— start SOURCE DATA —
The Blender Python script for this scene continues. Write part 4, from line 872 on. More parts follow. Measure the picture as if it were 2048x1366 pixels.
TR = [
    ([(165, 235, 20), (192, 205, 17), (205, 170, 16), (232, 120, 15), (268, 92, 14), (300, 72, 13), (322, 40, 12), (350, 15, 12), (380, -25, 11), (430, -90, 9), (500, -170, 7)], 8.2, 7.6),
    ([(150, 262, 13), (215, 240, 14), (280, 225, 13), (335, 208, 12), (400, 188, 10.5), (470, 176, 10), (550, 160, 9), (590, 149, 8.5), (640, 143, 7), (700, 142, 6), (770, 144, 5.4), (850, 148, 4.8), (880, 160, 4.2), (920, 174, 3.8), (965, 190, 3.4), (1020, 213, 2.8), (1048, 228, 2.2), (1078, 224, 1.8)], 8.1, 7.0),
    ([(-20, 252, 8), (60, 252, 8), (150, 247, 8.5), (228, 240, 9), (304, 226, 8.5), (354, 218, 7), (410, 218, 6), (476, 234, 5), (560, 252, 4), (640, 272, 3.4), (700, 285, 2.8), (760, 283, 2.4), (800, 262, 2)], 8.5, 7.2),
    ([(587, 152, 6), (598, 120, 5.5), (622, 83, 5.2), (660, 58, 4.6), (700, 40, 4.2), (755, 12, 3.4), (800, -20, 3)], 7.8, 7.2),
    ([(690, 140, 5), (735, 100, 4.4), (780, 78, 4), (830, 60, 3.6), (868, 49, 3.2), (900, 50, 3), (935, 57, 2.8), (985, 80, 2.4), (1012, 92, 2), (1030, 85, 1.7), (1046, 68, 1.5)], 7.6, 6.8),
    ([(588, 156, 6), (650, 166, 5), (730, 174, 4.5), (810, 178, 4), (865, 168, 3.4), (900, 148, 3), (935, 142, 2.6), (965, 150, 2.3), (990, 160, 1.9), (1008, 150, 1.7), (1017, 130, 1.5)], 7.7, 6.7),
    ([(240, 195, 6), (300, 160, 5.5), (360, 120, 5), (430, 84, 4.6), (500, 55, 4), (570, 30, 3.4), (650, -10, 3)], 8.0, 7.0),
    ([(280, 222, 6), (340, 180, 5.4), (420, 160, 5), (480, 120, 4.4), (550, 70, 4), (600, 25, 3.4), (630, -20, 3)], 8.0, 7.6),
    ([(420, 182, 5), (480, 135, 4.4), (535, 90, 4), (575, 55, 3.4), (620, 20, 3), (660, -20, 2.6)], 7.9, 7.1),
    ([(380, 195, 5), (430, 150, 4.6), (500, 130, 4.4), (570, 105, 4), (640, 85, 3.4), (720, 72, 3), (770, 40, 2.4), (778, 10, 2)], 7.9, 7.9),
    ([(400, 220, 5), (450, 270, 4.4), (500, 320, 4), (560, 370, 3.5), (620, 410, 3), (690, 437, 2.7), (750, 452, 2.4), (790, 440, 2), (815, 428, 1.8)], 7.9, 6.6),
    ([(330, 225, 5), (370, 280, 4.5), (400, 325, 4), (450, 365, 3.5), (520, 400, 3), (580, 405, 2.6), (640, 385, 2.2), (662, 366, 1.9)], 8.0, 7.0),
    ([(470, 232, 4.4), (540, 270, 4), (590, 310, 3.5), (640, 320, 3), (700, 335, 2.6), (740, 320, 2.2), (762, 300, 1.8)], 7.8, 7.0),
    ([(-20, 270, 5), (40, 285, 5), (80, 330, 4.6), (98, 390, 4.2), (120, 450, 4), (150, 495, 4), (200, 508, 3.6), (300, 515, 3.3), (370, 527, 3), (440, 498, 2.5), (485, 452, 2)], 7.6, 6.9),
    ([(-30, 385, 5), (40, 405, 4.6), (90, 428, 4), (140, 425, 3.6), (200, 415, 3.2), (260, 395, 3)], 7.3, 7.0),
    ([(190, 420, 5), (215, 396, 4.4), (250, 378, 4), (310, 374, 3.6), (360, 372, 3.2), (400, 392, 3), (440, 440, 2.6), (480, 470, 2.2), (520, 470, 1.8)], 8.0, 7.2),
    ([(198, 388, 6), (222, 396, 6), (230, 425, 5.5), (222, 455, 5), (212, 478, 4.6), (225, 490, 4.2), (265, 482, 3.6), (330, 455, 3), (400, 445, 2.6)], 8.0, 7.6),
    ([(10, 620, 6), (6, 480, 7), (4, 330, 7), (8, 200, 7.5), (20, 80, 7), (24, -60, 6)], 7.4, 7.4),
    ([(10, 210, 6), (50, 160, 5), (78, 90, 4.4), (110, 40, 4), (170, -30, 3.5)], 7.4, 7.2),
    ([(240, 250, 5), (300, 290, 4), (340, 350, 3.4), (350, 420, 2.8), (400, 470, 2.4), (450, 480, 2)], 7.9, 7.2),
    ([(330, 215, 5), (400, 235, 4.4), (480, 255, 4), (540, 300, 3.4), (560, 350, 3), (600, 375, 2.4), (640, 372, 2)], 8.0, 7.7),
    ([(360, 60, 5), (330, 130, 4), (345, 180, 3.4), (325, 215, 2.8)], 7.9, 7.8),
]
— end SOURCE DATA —
• [YOUR OBJECTIVE]: Reproduce all the data word for word.

• [RESPONSE TO THIS EXERCISE]:
The Blender Python script for this scene continues. Write part 4, from line 872 on. More parts follow. Measure the picture as if it were 2048x1366 pixels.
TR = [
    ([(165, 235, 20), (192, 205, 17), (205, 170, 16), (232, 120, 15), (268, 92, 14), (300, 72, 13), (322, 40, 12), (350, 15, 12), (380, -25, 11), (430, -90, 9), (500, -170, 7)], 8.2, 7.6),
    ([(150, 262, 13), (215, 240, 14), (280, 225, 13), (335, 208, 12), (400, 188, 10.5), (470, 176, 10), (550, 160, 9), (590, 149, 8.5), (640, 143, 7), (700, 142, 6), (770, 144, 5.4), (850, 148, 4.8), (880, 160, 4.2), (920, 174, 3.8), (965, 190, 3.4), (1020, 213, 2.8), (1048, 228, 2.2), (1078, 224, 1.8)], 8.1, 7.0),
    ([(-20, 252, 8), (60, 252, 8), (150, 247, 8.5), (228, 240, 9), (304, 226, 8.5), (354, 218, 7), (410, 218, 6), (476, 234, 5), (560, 252, 4), (640, 272, 3.4), (700, 285, 2.8), (760, 283, 2.4), (800, 262, 2)], 8.5, 7.2),
    ([(587, 152, 6), (598, 120, 5.5), (622, 83, 5.2), (660, 58, 4.6), (700, 40, 4.2), (755, 12, 3.4), (800, -20, 3)], 7.8, 7.2),
    ([(690, 140, 5), (735, 100, 4.4), (780, 78, 4), (830, 60, 3.6), (868, 49, 3.2), (900, 50, 3), (935, 57, 2.8), (985, 80, 2.4), (1012, 92, 2), (1030, 85, 1.7), (1046, 68, 1.5)], 7.6, 6.8),
    ([(588, 156, 6), (650, 166, 5), (730, 174, 4.5), (810, 178, 4), (865, 168, 3.4), (900, 148, 3), (935, 142, 2.6), (965, 150, 2.3), (990, 160, 1.9), (1008, 150, 1.7), (1017, 130, 1.5)], 7.7, 6.7),
    ([(240, 195, 6), (300, 160, 5.5), (360, 120, 5), (430, 84, 4.6), (500, 55, 4), (570, 30, 3.4), (650, -10, 3)], 8.0, 7.0),
    ([(280, 222, 6), (340, 180, 5.4), (420, 160, 5), (480, 120, 4.4), (550, 70, 4), (600, 25, 3.4), (630, -20, 3)], 8.0, 7.6),
    ([(420, 182, 5), (480, 135, 4.4), (535, 90, 4), (575, 55, 3.4), (620, 20, 3), (660, -20, 2.6)], 7.9, 7.1),
    ([(380, 195, 5), (430, 150, 4.6), (500, 130, 4.4), (570, 105, 4), (640, 85, 3.4), (720, 72, 3), (770, 40, 2.4), (778, 10, 2)], 7.9, 7.9),
    ([(400, 220, 5), (450, 270, 4.4), (500, 320, 4), (560, 370, 3.5), (620, 410, 3), (690, 437, 2.7), (750, 452, 2.4), (790, 440, 2), (815, 428, 1.8)], 7.9, 6.6),
    ([(330, 225, 5), (370, 280, 4.5), (400, 325, 4), (450, 365, 3.5), (520, 400, 3), (580, 405, 2.6), (640, 385, 2.2), (662, 366, 1.9)], 8.0, 7.0),
    ([(470, 232, 4.4), (540, 270, 4), (590, 310, 3.5), (640, 320, 3), (700, 335, 2.6), (740, 320, 2.2), (762, 300, 1.8)], 7.8, 7.0),
    ([(-20, 270, 5), (40, 285, 5), (80, 330, 4.6), (98, 390, 4.2), (120, 450, 4), (150, 495, 4), (200, 508, 3.6), (300, 515, 3.3), (370, 527, 3), (440, 498, 2.5), (485, 452, 2)], 7.6, 6.9),
    ([(-30, 385, 5), (40, 405, 4.6), (90, 428, 4), (140, 425, 3.6), (200, 415, 3.2), (260, 395, 3)], 7.3, 7.0),
    ([(190, 420, 5), (215, 396, 4.4), (250, 378, 4), (310, 374, 3.6), (360, 372, 3.2), (400, 392, 3), (440, 440, 2.6), (480, 470, 2.2), (520, 470, 1.8)], 8.0, 7.2),
    ([(198, 388, 6), (222, 396, 6), (230, 425, 5.5), (222, 455, 5), (212, 478, 4.6), (225, 490, 4.2), (265, 482, 3.6), (330, 455, 3), (400, 445, 2.6)], 8.0, 7.6),
    ([(10, 620, 6), (6, 480, 7), (4, 330, 7), (8, 200, 7.5), (20, 80, 7), (24, -60, 6)], 7.4, 7.4),
    ([(10, 210, 6), (50, 160, 5), (78, 90, 4.4), (110, 40, 4), (170, -30, 3.5)], 7.4, 7.2),
    ([(240, 250, 5), (300, 290, 4), (340, 350, 3.4), (350, 420, 2.8), (400, 470, 2.4), (450, 480, 2)], 7.9, 7.2),
    ([(330, 215, 5), (400, 235, 4.4), (480, 255, 4), (540, 300, 3.4), (560, 350, 3), (600, 375, 2.4), (640, 372, 2)], 8.0, 7.7),
    ([(360, 60, 5), (330, 130, 4), (345, 180, 3.4), (325, 215, 2.8)], 7.9, 7.8),
]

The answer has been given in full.